I believe that knowing the answers isn't as important as asking the questions, and that following Jesus Christ is a lot less about being right and a lot more about, well, surviving. So even if that's all you're doing right now, feel free to join the conversation.

fors clavigera - James K.A. Smith has a few blogs, but this is the one I'd like you to get. He's a philosophy professor at Calvin College in Grand Rapids. Of all the students to come from Christian colleges, probably this institution and Gutenberg in Eugene, Oregon, are the only ones I actually respect. He also has a blog where he just quotes passages from books he's reading that's kinda cool.

Blog and Mablog - Douglas Wilson's blog. I don't actually like it, and go on and off subscribing to it. Kev talked me back into it this last time.

Living Spirituality - Greg Laughery's blog. He's the director of the Swiss L'Abri.

Narrative and Ontology - This is probably one of the most popular theology blogs out there. In Philip Sumpter's words:
OLD TESTAMENT THEOLOGY: The "OT" bit references historical, literary, cultural issues (the particulars), the "theology" bit references the Big Picture (and why it matters). These two poles are expressed in the title. This blog concerns everything in between.

The Earth is Made of Atoms and Ideas - They've stopped posting on this as much, but it has some smart dudes from the old Derek Webb board that talk about anything.

The Politics of the Cross Resurrected - This guy is crazy, which is why I love him. We're symmetrically opposites.

The Strasbourg Inn - Done by Jacob Young, an x-Derek Webb board member.

In Hoc Signo - Kev could tell you more about this guy. DP Cassidy is Reformed minister in Texas.

Thinking through Christianity - a fun site. A friend of a friend's site. He's a medieval scholar and culturally engaged Christian. One of my favs.

cramer comments - a pacifist instructor of either theology or philosophy.

Faith and Theology - This is a forum that speaks to a large variety of theological interests. It's also one of the most popular theology blogs out there. I strongly recommend you give it a shot at least for a while.

speak what we feel: not what we ought to say - Put out by my friend Renea.

The Immanent Frame: Secularism, religion, and the public square - This is a fascinating forum. The first series they did was called, "a Secular Age" and was about Charles Taylor's book. Taylor fyi is probably the thinker I most wanna get into.
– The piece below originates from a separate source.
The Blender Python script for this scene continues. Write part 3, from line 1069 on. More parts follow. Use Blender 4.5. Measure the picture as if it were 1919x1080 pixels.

Beyond him, it has some notable names including James KA Smith (Calvin Uni Prof.), Mark Lilla, others.
Since its inception in the fall of 2007, The Immanent Frame has played host to a variety of discussions, from critical exchanges on Charles Taylor’s A Secular Age and Abdullahi Ahmed An-Na`im’s Islam and the Secular State to extensive discussions of the complex role of religion in the public sphere, U.S. politics, cognitive science, higher education, international affairs and global politics, debates about sexuality and marriage, and political and intellectual criticism.

Most recently, The Immanent Frame has hosted discussion series on religious freedom and U.S. foreign policy, critiques and revisions of the concept of civil religion and its role in contemporary public life, and the emergence of a “strong program” in the sociology of religion, as well as interviews and critical colloquies on important recent texts, including Webb Keane’s Christian Moderns: Freedom and Fetish in the Mission Encounter, Stefanos Geroulanos’s An Atheism that Is Not Humanist Emerges in French Thought, and Courtney Bender’s The New Metaphysicals: Spirituality and the American Religious Imagination.
Anyways, even if you don't like it, Matt might.